Ducks will continue to die, but some will not die before Tom and I get to doctor them a few times. This is important to my narrative as – I feel – it reawakens a long-dormant desire in Tom to play veterinarian.
Dr. Tom always gets to clean the duck wounds and suture them. I, nurse Kate, am supposed to hold the duck as still as possible. This is often difficult due to the maggots that will crawl out of the wound and over my arms. I KNOW they are not dangerous, but my brain cannot accept this without silently shrieking. Maggots!
This could be an inspiring story of duckly devotion, but none of these ducks will end up surviving long, sutures, or no. That fox or raccoon will be back to finish the job. Cute as they may be, animals that have been bred for food are not really smart enough to survive on their own. Real farmers know this, and faux farmers learn it the hard way.
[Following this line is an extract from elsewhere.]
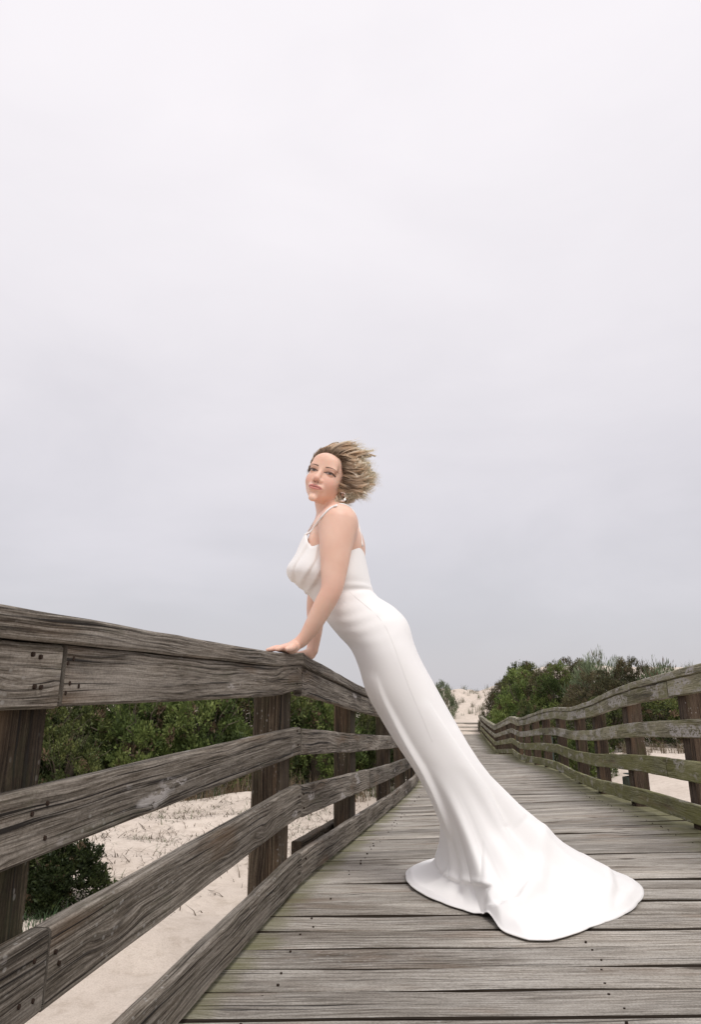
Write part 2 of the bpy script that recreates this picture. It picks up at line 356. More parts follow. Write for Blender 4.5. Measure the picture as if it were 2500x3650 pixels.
# ------------------------------------------------------------------ boardwalk: joists + planks
parts = []
for f in (.06, .5, .94):
    ys = np.arange(.1, 32.8, .8); top, bot = [], []
    V, Fc = [], []
    for i, y in enumerate(ys):
        x0, x1 = xl(y) + .02, xr(y) - .02; x = x0 + (x1 - x0) * f; z = zl(y) + (zr(y) - zl(y)) * f - .047
        for dx, dz in ((-.03, 0), (.03, 0), (.03, -.16), (-.03, -.16)): V.append((x + dx, y, z + dz))
        if i:
            for k in range(4): Fc.append(((i - 1) * 4 + k, (i - 1) * 4 + (k + 1) % 4, i * 4 + (k + 1) % 4, i * 4 + k))
    parts.append((V, Fc))
V, Fc = merge(parts); uvj = [(V[i][1], V[i][2] + V[i][0] * 3) for f in Fc for i in f]
walk = obj('boardwalk', mesh('boardwalk', V, Fc, M_JOIST, uvj)); tag(walk, kind='structure')

def plank_mesh(seed, L):
    r = np.random.default_rng(seed); n = 22; wd, th, bv = .1240, .040, .0025
    xs = np.linspace(-L / 2, L / 2, n); V, U = [], []
    e0, e1 = smooth_noise(n, 3, seed) * .0022, smooth_noise(n, 3, seed + 50) * .0022; tz = smooth_noise(n, 6, seed + 90) * .0018
    cup = r.normal() * .0012
    for i, x in enumerate(xs):
        a, c = -wd / 2 + e0[i], wd / 2 + e1[i]; z = tz[i]
        V += [(x, a, z - bv * 1.2), (x, a + bv, z), (x, 0, z + cup), (x, c - bv, z), (x, c, z - bv * 1.2), (x, c, z - bv * 1.2), (x, c, z - th), (x, a, z - th), (x, a, z - bv * 1.2)]
    per = [0, .006, wd / 2, wd - .006, wd, wd, wd + th, 2 * wd + th, 2 * wd + 2 * th]
    Fc, uv = [], []
    for i in range(n - 1):
        for k in (0, 1, 2, 3, 5, 6, 7):
            Fc.append((i * 9 + k, (i + 1) * 9 + k, (i + 1) * 9 + k + 1, i * 9 + k + 1))
            uv += [(xs[i], per[k]), (xs[i + 1], per[k]), (xs[i + 1], per[k + 1]), (xs[i], per[k + 1])]
    Fc.append((0, 1, 2, 3, 4, 6, 7)); uv += [(k * .02, .1 * (k % 3)) for k in range(7)]
    Fc.append(tuple((n - 1) * 9 + k for k in (7, 6, 4, 3, 2, 1, 0))); uv += [(k * .02, .1 * (k % 3)) for k in range(7)]
    col = []
    for vi, v in enumerate(V):
        dl, dr = v[0] + L / 2, L / 2 - v[0]; q = max(0, 1 - max(dl - .07, 0) / .12, 1 - max(dr - .16, 0) / .52) ; q = min(q, 1)
        col.append((q, 1.0 if vi % 9 >= 5 else 0.0, 0, 1))
    return mesh('plank', V, Fc, M_DECK, uv, col)
PM = [plank_mesh(100 + 7 * k, 2.20) for k in range(12)]; PL = {q.name: 2.20 for q in PM}
y = .15; planks = []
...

Will this keep us from taking on more discarded livestock? Of course, it won’t. The ducks were merely a gateway drug in the acquisition of livestock. Next, we will agree to take on a troubled goat named Heidi. Our slide down the slippery livestock slope begins to accelerate.
A few years later, my sister Beth will find herself trapped in a dark hole of sorts. She will not be able to see the exit. No amount of pouring on my part will be sufficient to wash her out into the sunlit, fresh air. This will turn out to be one of my last happy adventures with Beth. She will soon descend into a desperate depression and slowly, inch by dreadful inch, kill herself with alcohol. She will drink until her brain is damaged and her life is ruined. She will lose her job, the love of her children, her ability to walk, and yet she will keep drinking until her heart just stops.
Think about Beth and the duck if you ever find yourself in a similar situation. The exit was there for both of them, but the choice to walk through the darkness into the unknown felt more terrifying than staying trapped in the hole. The duck was lucky enough to be forced to move through the darkness, enter the terrifying unknown, and find a miracle on the other side. Forcing another person to do the same is pretty close to impossible.